IDFC First Bank has received overwhelming support from its majority shareholders for the proposed amalgamation with IDFC Ltd. This approval was confirmed during a meeting organized by the Chennai bench of the National Company Law Tribunal (NCLT), the bank announced to the stock exchanges on May 17.
According to the bank's statement, the resolution endorsing the amalgamation scheme was passed with a 99.95% majority. This approval was achieved through both remote e-voting and e-voting conducted during the meeting, aligning with Sections 230-232 of the Companies Act, 2013.

The amalgamation has also garnered crucial regulatory support. On December 27, 2023, the Reserve Bank of India (RBI) issued a no-objection certificate (NOC) for the merger of IDFC Limited, IDFC Financial Holding Company Limited (IDFC FHCL), and IDFC First Bank. This followed the boards of directors of the three entities giving their nod to the proposed mergers in July 2023.
IDFC First Bank's journey began when IDFC Bank was licensed by the RBI in 2014, alongside Bandhan Bank. The landscape shifted in 2018 when IDFC Bank Ltd merged with Capital First Ltd, culminating in the formation of IDFC First Bank.
IDFC, through its non-financial holding company, holds a 39.93% stake in IDFC First Bank. The consolidation into a single entity is expected to simplify the corporate structure of IDFC Financial Holding Company, IDFC Ltd, and IDFC First Bank, thereby streamlining regulatory compliances.
An important financial implication of the merger is an increase in the book value per share of the bank by 4.9%, based on audited financials as of March 31, 2023.
IDFC First Bank reported its financial results for the fourth quarter ending March 2024. The bank experienced a 10% decline in net profit, amounting to Rs 724 crore, compared to Rs 803 crore in the corresponding quarter of the previous year. This drop was attributed to a significant rise in provisions.
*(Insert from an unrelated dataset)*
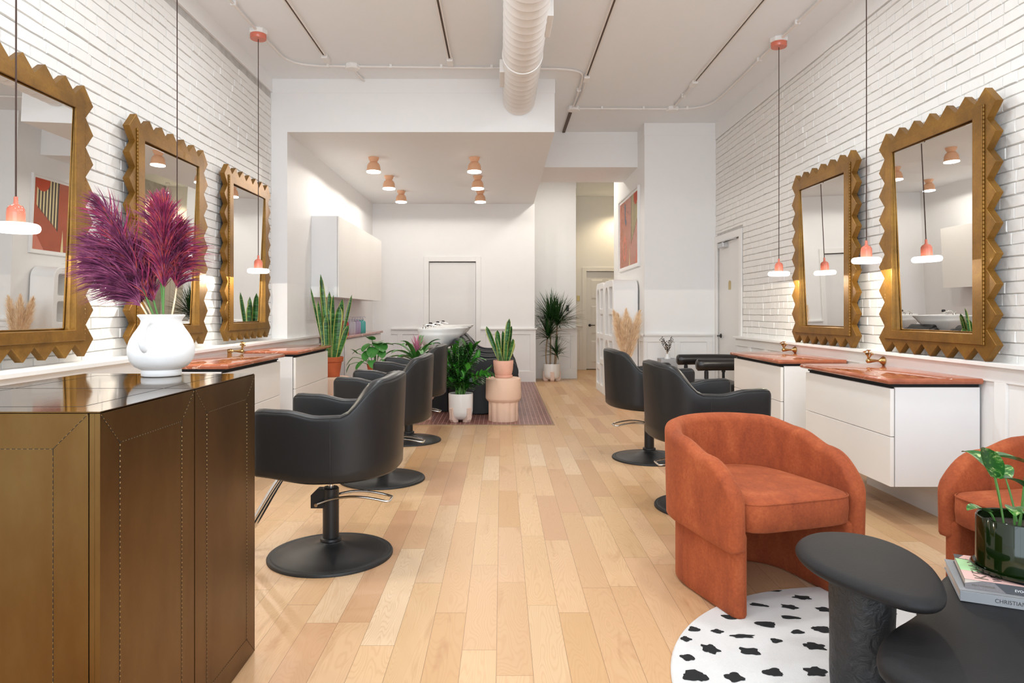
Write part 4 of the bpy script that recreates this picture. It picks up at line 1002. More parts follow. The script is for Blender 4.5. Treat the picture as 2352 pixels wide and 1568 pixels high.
def plume(mb, axis, r_, rad, n, seedoff=0.0, droopdir=(0, 0, -1), dens=1.0, slen=0.10, mats=(0,), lag=0.55, hook=0.9):
    """feathery head: fine strands leaving an axis polyline and sweeping along it"""
    ax = [Vector(p) for p in axis]; m = len(ax)-1
    dd = Vector(droopdir)
    for i in range(n):
        t = (r_.random()**0.85); f = t*m; k = min(int(f), m-1); p = ax[k].lerp(ax[k+1], f-k)
        d = (ax[min(k+1, m)]-ax[k]).normalized()
        rv = Vector((r_.gauss(0, 1), r_.gauss(0, 1), r_.gauss(0, 1))); rv = (rv-d*rv.dot(d)).normalized()
        env = math.sin(PI*min(1, 0.12+t*0.88))**0.6
        L = slen*(0.5+0.8*r_.random())*(0.35+0.8*env); dr = (d*lag+rv*rad*(0.5+r_.random())*env+dd*0.12).normalized()
        w = 0.0009+0.0012*r_.random(); s = dr.cross(Vector((r_.gauss(0, 1), r_.gauss(0, 1), r_.gauss(0, 1)))).normalized()
        q = p; pts = [q]; dir_ = dr
        for j in range(4):
            q = q+dir_*L/4; pts.append(q); dir_ = (dir_+dd*hook*0.22+Vector((r_.gauss(0, .05), r_.gauss(0, .05), r_.gauss(0, .05)))).normalized()
        ws = [w, w*1.25, w*1.1, w*0.7, 0.0002]
        mb.grid([[a-s*b, a+s*b] for a, b in zip(pts, ws)], False, mats[i % len(mats)])
        # tiny barbs
        for j in (1, 2, 3):
            a = pts[j]; u = (dir_+Vector((r_.gauss(0, .5), r_.gauss(0, .5), r_.gauss(0, .5)))).normalized()*0.011
            mb.add([a, a+u*0.5+s*0.0009, a+u], [(0, 1, 2)], mats[i % len(mats)])
def grass(parent, base, mid, tip, stemfrac, mname, stemmat, seed, rad=0.5, n=900, slen=0.09, dd=(0, 0, -1), mats=(0,), lag=0.55, hook=0.9, sr=0.003):
    r_ = random.Random(seed); cv = bez(base, mid, tip, 24); k = int(24*stemfrac)
    st = MB().tube(cv, [sr]*(len(cv)-4)+[sr*.8, sr*.6, sr*.5, sr*.3], 6).build('stem', stemmat, parent, smooth=60)
    mb = MB(); plume(mb, cv[k:], r_, rad, n, dd and 0, dd, slen=slen, mats=mats, lag=lag, hook=hook); mb.build('plume', mname, parent)
pb = thing('dried_grass', 'bunch of purple and magenta dyed pampas grass in the white jug', 'dried grass', (vx, vy, vz+0.16))
PU, MG = ['purple', 'magenta'], ['magenta', 'purple']
grass(pb, (-0.01, 0.0, 0), (-0.06, -0.01, 0.16), (-0.195, -0.03, 0.435), 0.30, PU, 'stem', 1, 0.55, 900, 0.115, (-0.8, 0, -0.35), (0, 0, 0, 1), 0.45, 1.0)
grass(pb, (-0.02, 0.01, 0), (-0.07, 0.02, 0.13), (-0.235, 0.02, 0.30), 0.34, PU, 'beige', 2, 0.5, 1000, 0.13, (-0.8, 0, -0.6), (0,), 0.5, 1.0)
grass(pb, (-0.02, -0.02, 0), (-0.05, -0.03, 0.12), (-0.20, -0.05, 0.24), 0.34, PU, 'beige', 3, 0.5, 900, 0.12, (-0.8, 0, -0.8), (0,), 0.5, 1.0)
grass(pb, (0.0, 0.02, 0), (-0.02, 0.03, 0.2), (-0.035, 0.03, 0.45), 0.42, MG, 'stem', 4, 0.45, 750, 0.085, (-0.1, 0, -0.8), (0, 1), 0.6, 1.0)
grass(pb, (0.01, -0.01, 0), (0.02, -0.02, 0.2), (0.02, -0.02, 0.44), 0.34, MG, 'stem', 5, 0.42, 1100, 0.09, (0.0, 0, -0.6), (0, 0, 1), 0.7, 0.8)
grass(pb, (0.02, 0.01, 0), (0.055, 0.02, 0.16), (0.055, 0.02, 0.35), 0.42, MG, 'beige', 6, 0.45, 850, 0.10, (0.5, 0, -0.9), (0, 1), 0.5, 1.1)
grass(pb, (-0.01, 0.02, 0), (-0.05, 0.03, 0.13), (-0.10, 0.03, 0.30), 0.36, MG, 'stem', 7, 0.45, 700, 0.09, (-0.4, 0, -0.8), (1, 0), 0.5, 1.0)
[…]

Despite the decline in net profit, the bank's total income witnessed a notable increase, rising to Rs 9,861 crore from Rs 7,822 crore a year ago. Interest income also saw a surge, growing to Rs 8,219 crore during the review period, up from Rs 6,424 crore in the same quarter last year.
Net Interest Income (NII) demonstrated growth, increasing by 24% from Rs 3,597 crore in Q4 FY23 to Rs 4,469 crore in Q4 FY24. On the asset quality front, IDFC First Bank reported an improvement, with gross Non-Performing Assets (NPAs) reducing to 1.88% of gross advances as of March 31, 2024, down from 2.51% a year earlier. Net NPAs also decreased to 0.60% from 0.86% over the same period.
However, provisions and contingencies saw a substantial rise, increasing by 50% to Rs 722 crore in Q4 FY24 compared to Rs 482 crore a year ago. The bank's capital adequacy ratio, a key indicator of financial stability, declined slightly to 16.11% from 16.82% at the end of the previous fiscal year.
In the wake of the announcement, IDFC First Bank's shares ended a special trading session with minor gains of 0.30%, closing at Rs 77.45 per share. Meanwhile, IDFC Ltd's shares closed flat at Rs 114.35 per share.
The amalgamation is expected to bring about a more streamlined operational structure, potentially leading to enhanced efficiency and regulatory compliance. With the NCLT likely to announce its approvals soon.
This merger represents a strategic consolidation aimed at fortifying the financial and operational base of IDFC First Bank. Stakeholders and market analysts will be closely watching the regulatory approvals and the subsequent integration process to gauge the long-term impact on the bank's performance and market positioning.